* DATA SEGMENT:
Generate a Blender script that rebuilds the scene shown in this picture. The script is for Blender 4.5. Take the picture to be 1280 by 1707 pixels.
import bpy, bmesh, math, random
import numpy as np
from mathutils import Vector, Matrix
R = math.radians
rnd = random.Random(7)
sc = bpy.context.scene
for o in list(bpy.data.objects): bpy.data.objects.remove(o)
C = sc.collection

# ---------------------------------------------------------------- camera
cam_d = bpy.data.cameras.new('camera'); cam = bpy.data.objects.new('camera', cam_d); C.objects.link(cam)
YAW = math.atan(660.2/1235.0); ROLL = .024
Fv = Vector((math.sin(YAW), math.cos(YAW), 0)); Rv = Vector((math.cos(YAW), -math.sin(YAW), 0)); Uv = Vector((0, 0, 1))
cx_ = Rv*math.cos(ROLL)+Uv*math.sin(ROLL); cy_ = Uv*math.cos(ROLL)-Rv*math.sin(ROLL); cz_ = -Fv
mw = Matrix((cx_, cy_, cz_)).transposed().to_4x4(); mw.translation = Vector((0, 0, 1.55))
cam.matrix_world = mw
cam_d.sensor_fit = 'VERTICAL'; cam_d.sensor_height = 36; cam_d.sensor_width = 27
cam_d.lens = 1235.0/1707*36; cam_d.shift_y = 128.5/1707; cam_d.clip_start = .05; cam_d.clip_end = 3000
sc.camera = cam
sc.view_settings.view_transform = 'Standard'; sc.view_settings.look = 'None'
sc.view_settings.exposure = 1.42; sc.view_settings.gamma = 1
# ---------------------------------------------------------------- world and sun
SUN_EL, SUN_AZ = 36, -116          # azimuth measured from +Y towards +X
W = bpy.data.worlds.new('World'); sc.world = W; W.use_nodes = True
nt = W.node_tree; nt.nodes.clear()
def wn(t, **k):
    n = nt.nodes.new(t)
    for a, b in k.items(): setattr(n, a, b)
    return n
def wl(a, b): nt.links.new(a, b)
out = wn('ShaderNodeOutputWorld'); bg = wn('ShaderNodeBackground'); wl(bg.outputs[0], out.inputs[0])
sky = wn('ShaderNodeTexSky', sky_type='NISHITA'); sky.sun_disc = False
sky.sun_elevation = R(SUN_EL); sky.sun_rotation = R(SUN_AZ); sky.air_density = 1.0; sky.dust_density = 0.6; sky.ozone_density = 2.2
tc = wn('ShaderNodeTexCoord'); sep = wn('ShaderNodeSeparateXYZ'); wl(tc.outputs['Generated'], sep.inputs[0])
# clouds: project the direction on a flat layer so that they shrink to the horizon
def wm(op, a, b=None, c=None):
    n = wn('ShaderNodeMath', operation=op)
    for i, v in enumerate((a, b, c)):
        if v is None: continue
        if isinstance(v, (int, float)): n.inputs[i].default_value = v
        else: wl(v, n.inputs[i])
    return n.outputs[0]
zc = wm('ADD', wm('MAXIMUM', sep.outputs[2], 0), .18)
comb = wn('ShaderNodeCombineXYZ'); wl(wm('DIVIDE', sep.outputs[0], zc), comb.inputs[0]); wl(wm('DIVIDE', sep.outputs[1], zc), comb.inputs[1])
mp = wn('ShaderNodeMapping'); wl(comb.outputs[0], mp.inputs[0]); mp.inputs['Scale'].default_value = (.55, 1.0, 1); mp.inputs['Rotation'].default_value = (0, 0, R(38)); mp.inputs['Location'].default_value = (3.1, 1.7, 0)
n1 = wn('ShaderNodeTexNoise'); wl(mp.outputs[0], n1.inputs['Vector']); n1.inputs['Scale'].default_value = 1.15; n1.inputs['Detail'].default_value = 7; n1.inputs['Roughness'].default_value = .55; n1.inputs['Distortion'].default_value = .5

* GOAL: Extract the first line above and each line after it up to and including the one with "C = sc.collection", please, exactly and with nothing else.

* RESPONSE FOR THIS EXERCISE:
Generate a Blender script that rebuilds the scene shown in this picture. The script is for Blender 4.5. Take the picture to be 1280 by 1707 pixels.
import bpy, bmesh, math, random
import numpy as np
from mathutils import Vector, Matrix
R = math.radians
rnd = random.Random(7)
sc = bpy.context.scene
for o in list(bpy.data.objects): bpy.data.objects.remove(o)
C = sc.collection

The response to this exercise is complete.